Maynard, Joyce ; traduit de l’anglais (Etats-Unis) par Florence Lévy-Paoloni
Littérature générale
Paris : 10/18, 2022, 595 pages, 9,60 €
🙂 🙂 🙂 De la construction d’une famille à l’écroulement d’un rêve
Auteure de livres pour enfants à succès, Eleanor achète une ferme dans le New Hampshire. Elle a vingt ans, et n’a aucune famille. L’endroit est isolé, connecté à la nature ; les plus proches voisins sont à un kilomètre.
Au cours d’une exposition d’artisanat, Eleanor rencontre Cam – Cameron – un grand homme roux, à l’esprit libreet au corps séduisant.

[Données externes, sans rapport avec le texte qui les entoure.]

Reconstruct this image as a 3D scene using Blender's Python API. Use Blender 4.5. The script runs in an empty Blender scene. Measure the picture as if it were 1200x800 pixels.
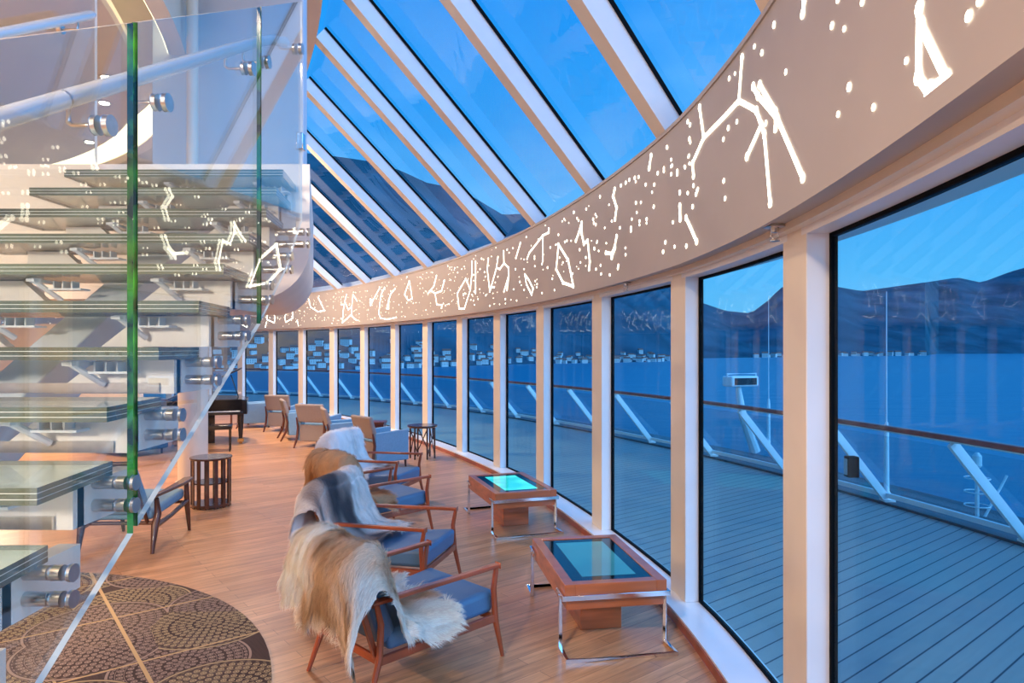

Il parle d’emblée de fonder une famille, et c’est ce qu’ils feront, rapidement : trois enfants sont mis au monde dans la ferme : Alison, une enfant grave, Ursula, l’optimiste rassembleuse, et Toby, petit garçon roux et rêveur.
Eleanor est une mère comblée, elle qui n’a pas été désirée par ses parents et était laissée en marge de leur amour. Pas de ça à la ferme : rien n’est trop beau pour les enfants, desquels elle tient à éloigner chagrins et soucis. Sa famille, c’est son œuvre d’art. Quitte à se sacrifier sans cesse, jusqu’à l’abnégation.
Seule ombre au tableau : Cam ne contribue pas aux rentrées d’argent, et ne s’en soucie guère, prenant la vie comme elle vient, sans penser au lendemain.
Jusqu’au jour où survient un drame, touchant la famille en plein cœur. Dès lors, plus rien ne sera comme avant.
Roman sur le pardon : le demander et l’accorder
Quel tourbillon de vie que celui où nous emmène Joyce Maynard ! Elle retrace l’histoire sur cinq décennies d’une femme qui rêvait de construire une famille solide et unique, la sienne. Joyce Maynard a-t-elle puisé dans son expérience familiale pour faire vivre de façon aussi aboutie la vie d’Eleanor ? L’auteure de « Prête à tout » s’en défend, arguant que plus l’écrivain fait bien son travail, plus les scènes et évènements paraissent réalistes. C’est ainsi que Joyce Maynard reprend quelques-uns de ses thèmes récurrents : le foyer, le fait de fonder une famille, l’expérience difficile d’un divorce, pour les parents ou pour les enfants.
Eleanor en oublie d’être femme, de définir quels autres objectifs de vie poursuivre. L’aspect financier excepté, elle ne peut que penser à la journée en cours.
Mais à vouloir sans cesse que tout soit parfait, Eleanor se retrouve souvent sur le fil, en route vers Crazyland(comprenez le pétage de plomb).
A contrario, il y a l’aisance de Cam à évoluer dans la vie, malgré les épisodes difficiles, esquivant les problèmes. Toujours, ce grand mari dégingandé attend la joie nouvelle qui remplacera le chagrin.
Joyce Maynard nous livre une intrigue minutieuse, brassant de (parfois trop) nombreux thèmes sociétaux comme la violence faite aux femmes, le SIDA, l’identité sexuelle.
« Où vivaient les gens heureux » a reçu le Grand prix de la littérature américaine 2021.